Product placement ads, where manufacturers pay to have their particular product used in particular TV shows and films, are common in US programmes.
They are generally banned in all European countries, except Austria, unless an imported show is being aired. Desperate Housewives and 24 were among the popular US series that pioneered successful product placement.
According to the European Commission, however, the discrepancy is leading to legal uncertainty and is putting the European industry at a disadvantage in comparison with the US market. In December it therefore set out proposals to relax the rules, explicitly defining product placement for the first time, and setting the use of the ads in a clear legal framework.
Shortly after, UK telecommunications regulator Ofcom launched a consultation on the issue. The consultation period ends today.

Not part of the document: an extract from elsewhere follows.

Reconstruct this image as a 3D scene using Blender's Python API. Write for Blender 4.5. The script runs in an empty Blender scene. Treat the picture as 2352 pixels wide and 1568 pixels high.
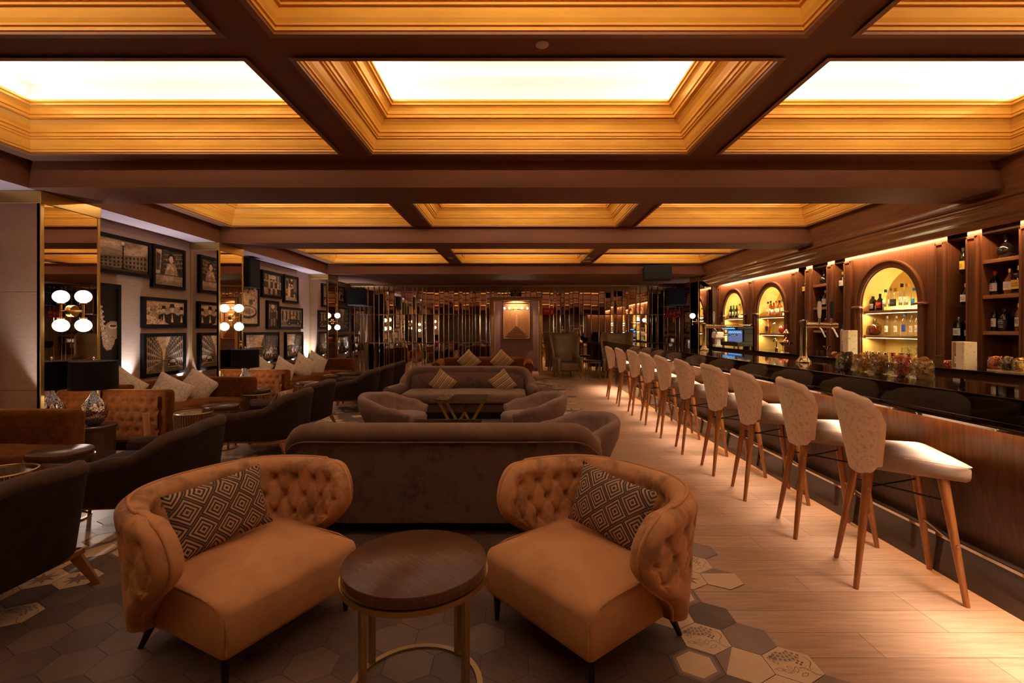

According to Ofcom, developments in the television market, audience fragmentation and video on demand have challenged the value of traditional spot-advertising. Future funding of programming is therefore a legitimate concern to commercial broadcasters, and product placement, cautiously introduced, may be the solution.
The NCC does not agree.
“We recognise that changes in the broadcast sector and in the way consumers use digital technology raise uncertainties about the future funding of television, but product placement is neither an acceptable, nor practical answer to those challenges. It is a stealth advertising tactic too far,” said Sue Dibb, author of NCC’s submission to Ofcom.
“Prominent product placement has scant support from the public and, on US experience, will boost traditional advertising spend by less than one percent hardly a viable alternative source of television funding,” she added.
According to the NCC, evidence from Ofcom’s own research shows there is little public support to move beyond the existing rules allowing unpaid-for ‘props’ to add realism to programmes.
The NCC’s submission also points out that product placement would blur the 50-year old line between advertising and programme material, reaffirmed last year in Ofcom’s new Broadcasting Code. In the watchdog’s view, for Ofcom to allow product placement would be to sacrifice its own broadcasting and consumer protection principles for no significant benefits for viewers, broadcasters or advertisers.